▶ _TASK DESCRIPTION_:
Reproduce each record exactly.

◇ ◇ ◇ ◇ ◇

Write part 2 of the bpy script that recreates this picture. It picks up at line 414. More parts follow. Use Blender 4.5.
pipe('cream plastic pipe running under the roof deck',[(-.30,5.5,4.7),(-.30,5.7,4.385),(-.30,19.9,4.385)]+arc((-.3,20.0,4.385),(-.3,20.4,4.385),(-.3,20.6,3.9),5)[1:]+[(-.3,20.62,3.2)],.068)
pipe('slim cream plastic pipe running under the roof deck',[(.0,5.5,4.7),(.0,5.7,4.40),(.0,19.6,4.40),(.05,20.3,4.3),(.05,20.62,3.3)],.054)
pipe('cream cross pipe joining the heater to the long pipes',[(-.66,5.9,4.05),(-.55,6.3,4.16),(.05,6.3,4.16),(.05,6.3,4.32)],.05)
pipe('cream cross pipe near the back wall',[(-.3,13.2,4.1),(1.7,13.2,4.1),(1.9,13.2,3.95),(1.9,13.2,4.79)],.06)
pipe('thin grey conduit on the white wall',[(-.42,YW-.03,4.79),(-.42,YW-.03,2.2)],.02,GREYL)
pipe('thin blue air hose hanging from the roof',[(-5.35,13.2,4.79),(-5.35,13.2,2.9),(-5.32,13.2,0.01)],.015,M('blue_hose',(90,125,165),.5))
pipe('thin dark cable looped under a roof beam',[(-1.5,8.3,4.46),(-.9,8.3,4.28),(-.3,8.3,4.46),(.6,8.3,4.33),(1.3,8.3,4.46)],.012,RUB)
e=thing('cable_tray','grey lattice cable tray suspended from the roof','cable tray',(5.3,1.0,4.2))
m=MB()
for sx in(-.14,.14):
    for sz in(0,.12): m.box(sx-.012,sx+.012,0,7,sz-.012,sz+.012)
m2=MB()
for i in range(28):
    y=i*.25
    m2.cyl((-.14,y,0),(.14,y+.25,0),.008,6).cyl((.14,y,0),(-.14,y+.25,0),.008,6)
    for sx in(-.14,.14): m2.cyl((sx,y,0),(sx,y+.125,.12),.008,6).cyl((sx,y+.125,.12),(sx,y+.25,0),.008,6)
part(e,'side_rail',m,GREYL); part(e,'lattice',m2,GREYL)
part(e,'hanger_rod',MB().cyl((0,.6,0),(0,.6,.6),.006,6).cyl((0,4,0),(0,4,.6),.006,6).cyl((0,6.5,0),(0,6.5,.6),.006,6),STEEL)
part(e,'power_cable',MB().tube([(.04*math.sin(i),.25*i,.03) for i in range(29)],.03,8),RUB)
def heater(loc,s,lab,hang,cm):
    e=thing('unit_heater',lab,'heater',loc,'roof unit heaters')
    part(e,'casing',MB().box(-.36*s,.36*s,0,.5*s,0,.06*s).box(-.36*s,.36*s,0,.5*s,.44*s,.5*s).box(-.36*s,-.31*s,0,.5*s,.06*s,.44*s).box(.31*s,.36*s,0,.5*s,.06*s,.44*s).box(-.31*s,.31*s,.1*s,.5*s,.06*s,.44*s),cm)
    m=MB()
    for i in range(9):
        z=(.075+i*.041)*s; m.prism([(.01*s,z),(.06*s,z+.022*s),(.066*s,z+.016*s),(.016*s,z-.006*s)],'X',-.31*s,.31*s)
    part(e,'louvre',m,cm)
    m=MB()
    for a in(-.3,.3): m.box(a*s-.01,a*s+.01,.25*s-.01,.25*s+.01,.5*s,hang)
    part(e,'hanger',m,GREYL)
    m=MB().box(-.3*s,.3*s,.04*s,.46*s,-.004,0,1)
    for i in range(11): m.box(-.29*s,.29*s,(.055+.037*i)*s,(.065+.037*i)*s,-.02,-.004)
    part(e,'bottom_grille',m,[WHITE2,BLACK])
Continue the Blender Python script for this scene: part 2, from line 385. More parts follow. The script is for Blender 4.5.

◇ ◇ ◇ ◇ ◇

▶ _SOLUTION TO THIS PROBLEM_:
Write part 2 of the bpy script that recreates this picture. It picks up at line 414. More parts follow. Use Blender 4.5.
pipe('cream plastic pipe running under the roof deck',[(-.30,5.5,4.7),(-.30,5.7,4.385),(-.30,19.9,4.385)]+arc((-.3,20.0,4.385),(-.3,20.4,4.385),(-.3,20.6,3.9),5)[1:]+[(-.3,20.62,3.2)],.068)
pipe('slim cream plastic pipe running under the roof deck',[(.0,5.5,4.7),(.0,5.7,4.40),(.0,19.6,4.40),(.05,20.3,4.3),(.05,20.62,3.3)],.054)
pipe('cream cross pipe joining the heater to the long pipes',[(-.66,5.9,4.05),(-.55,6.3,4.16),(.05,6.3,4.16),(.05,6.3,4.32)],.05)
pipe('cream cross pipe near the back wall',[(-.3,13.2,4.1),(1.7,13.2,4.1),(1.9,13.2,3.95),(1.9,13.2,4.79)],.06)
pipe('thin grey conduit on the white wall',[(-.42,YW-.03,4.79),(-.42,YW-.03,2.2)],.02,GREYL)
pipe('thin blue air hose hanging from the roof',[(-5.35,13.2,4.79),(-5.35,13.2,2.9),(-5.32,13.2,0.01)],.015,M('blue_hose',(90,125,165),.5))
pipe('thin dark cable looped under a roof beam',[(-1.5,8.3,4.46),(-.9,8.3,4.28),(-.3,8.3,4.46),(.6,8.3,4.33),(1.3,8.3,4.46)],.012,RUB)
e=thing('cable_tray','grey lattice cable tray suspended from the roof','cable tray',(5.3,1.0,4.2))
m=MB()
for sx in(-.14,.14):
    for sz in(0,.12): m.box(sx-.012,sx+.012,0,7,sz-.012,sz+.012)
m2=MB()
for i in range(28):
    y=i*.25
    m2.cyl((-.14,y,0),(.14,y+.25,0),.008,6).cyl((.14,y,0),(-.14,y+.25,0),.008,6)
    for sx in(-.14,.14): m2.cyl((sx,y,0),(sx,y+.125,.12),.008,6).cyl((sx,y+.125,.12),(sx,y+.25,0),.008,6)
part(e,'side_rail',m,GREYL); part(e,'lattice',m2,GREYL)
part(e,'hanger_rod',MB().cyl((0,.6,0),(0,.6,.6),.006,6).cyl((0,4,0),(0,4,.6),.006,6).cyl((0,6.5,0),(0,6.5,.6),.006,6),STEEL)
part(e,'power_cable',MB().tube([(.04*math.sin(i),.25*i,.03) for i in range(29)],.03,8),RUB)
def heater(loc,s,lab,hang,cm):
    e=thing('unit_heater',lab,'heater',loc,'roof unit heaters')
    part(e,'casing',MB().box(-.36*s,.36*s,0,.5*s,0,.06*s).box(-.36*s,.36*s,0,.5*s,.44*s,.5*s).box(-.36*s,-.31*s,0,.5*s,.06*s,.44*s).box(.31*s,.36*s,0,.5*s,.06*s,.44*s).box(-.31*s,.31*s,.1*s,.5*s,.06*s,.44*s),cm)
    m=MB()
    for i in range(9):
        z=(.075+i*.041)*s; m.prism([(.01*s,z),(.06*s,z+.022*s),(.066*s,z+.016*s),(.016*s,z-.006*s)],'X',-.31*s,.31*s)
    part(e,'louvre',m,cm)
    m=MB()
    for a in(-.3,.3): m.box(a*s-.01,a*s+.01,.25*s-.01,.25*s+.01,.5*s,hang)
    part(e,'hanger',m,GREYL)
    m=MB().box(-.3*s,.3*s,.04*s,.46*s,-.004,0,1)
    for i in range(11): m.box(-.29*s,.29*s,(.055+.037*i)*s,(.065+.037*i)*s,-.02,-.004)
    part(e,'bottom_grille',m,[WHITE2,BLACK])
Continue the Blender Python script for this scene: part 2, from line 385. More parts follow. The script is for Blender 4.5.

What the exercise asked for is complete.